Evet Suriye’ye dönen arkadaşlarım var. Çoğu Lübnan’daki pahalılık sebebiyle döndü. Ama bir sıkıntıdan kurtulup başka bir sıkıntıya düştüler. Bir sene önce Suriye’ye dönen bir arkadaşım vardı. Ancak yakın zamanda Lübnan’a geri dönecek. Çünkü daha Suriye’ye geçerken sınırda büyük oğlunu tutukladılar. Lübnan’da biriyle sahte kayıt çıkarmaya çalışma suçundan üç ay tutuklu kaldı. Annesi oğlunu ancak bir avukat tutarak hapishaneden çıkarabildi. Bu da kadına 2 milyon Suriye lirasına mal oldu.
Suriye döndüklerinde başlarına ne geliyor?
Kız kardeşimin oğlu Suudi Arabistan’da yaşıyordu. Suriye’ye döndüğünde tutuklandı. İki senedir hapishanede ve her seferinde yeni bir suç uyduruyorlar.
Lübnan’ın içinde bulunduğu durumun sizi Suriye’ye dönmeyi düşünmeye zorladığını hissediyor musunuz?
Suriye’ye dönmeyi hiç düşünmedim. Oraya dönmem imkansız. Çünkü kocam arananlar listesinde, oğlum ise askere gitme yaşında. Suriye’ye dönmektense Lübnan’da sokaklarda yatmaya razıyım. Sorun değil, zaten dönecek bir evimiz de kalmadı. Varsın Suriye Beşşar ve haramilerinin olsun.
Akrabalarım ve kardeşlerimin henüz gençliğinin baharında olan çocukları Esad’ın hapishanelerinde tutukluyken ben nasıl Suriye’ye dönmeyi düşünebilirim ki. Kız kardeşimin oğlu dört sene hapis yattı. Sonra rejimle bir anlaşma yaparak çıktı. O zamandan beri nerelerde olduğunu bilmiyoruz. Sormamız da yasak zaten. Annesini ve babasını, çocuklarını sormaları halinde cezasının ölüm ve idam olacağı konusunda tehdit etmişler.
Mevcut şartlar altında Suriye’ye dönme konusunda kendinizi güvende hissediyor musunuz?
Mevcut şartlar altında Suriye’ye dönme konusunda kendimi güvende hissetmiyorum. Düşünemiyorum bile. Şam’a ailemi ziyarete gitmiştim. Güvenlik eksikliği, muhbirlerin kol gezmesi ve kontrol noktalarındaki unsurların alçaklığı nedeniyle yaşam şartları çok kötü bir durumda.

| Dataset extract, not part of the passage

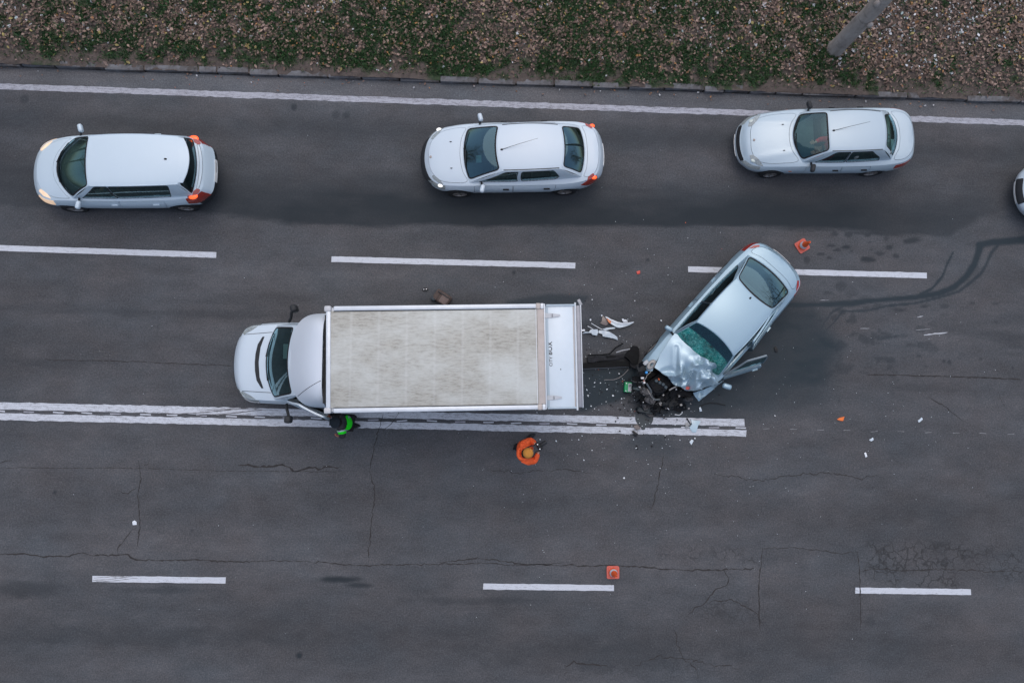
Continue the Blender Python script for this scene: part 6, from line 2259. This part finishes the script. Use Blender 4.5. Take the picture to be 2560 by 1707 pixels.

Lübnan’da karşılaştığımız sıkıntılara ve hayat pahalılığına rağmen, Esad’ın cehennemine ve onun zalim rejimine dönmektense burada kalmayı tercih ederim.
Suriye’nin geleceğini nasıl görüyorsunuz?
Özellikle en son ziyaret ettiğimden ve ülkenin halinin Suriye devriminden önceki halinden daha beter durumda olduğunu gördüğümden beri Suriye’nin bir geleceğinin olmadığını düşünüyorum. Şu sıralar ailemle Avrupa’ya göç edebilmenin yollarını arıyoruz. Size şunu açıkça söyleyebilirim ki insanlar Suriye’de zalim ve yozlaşmış Esad rejiminin alçaklığı ve baskısı altında yavaş yavaş ölüyor.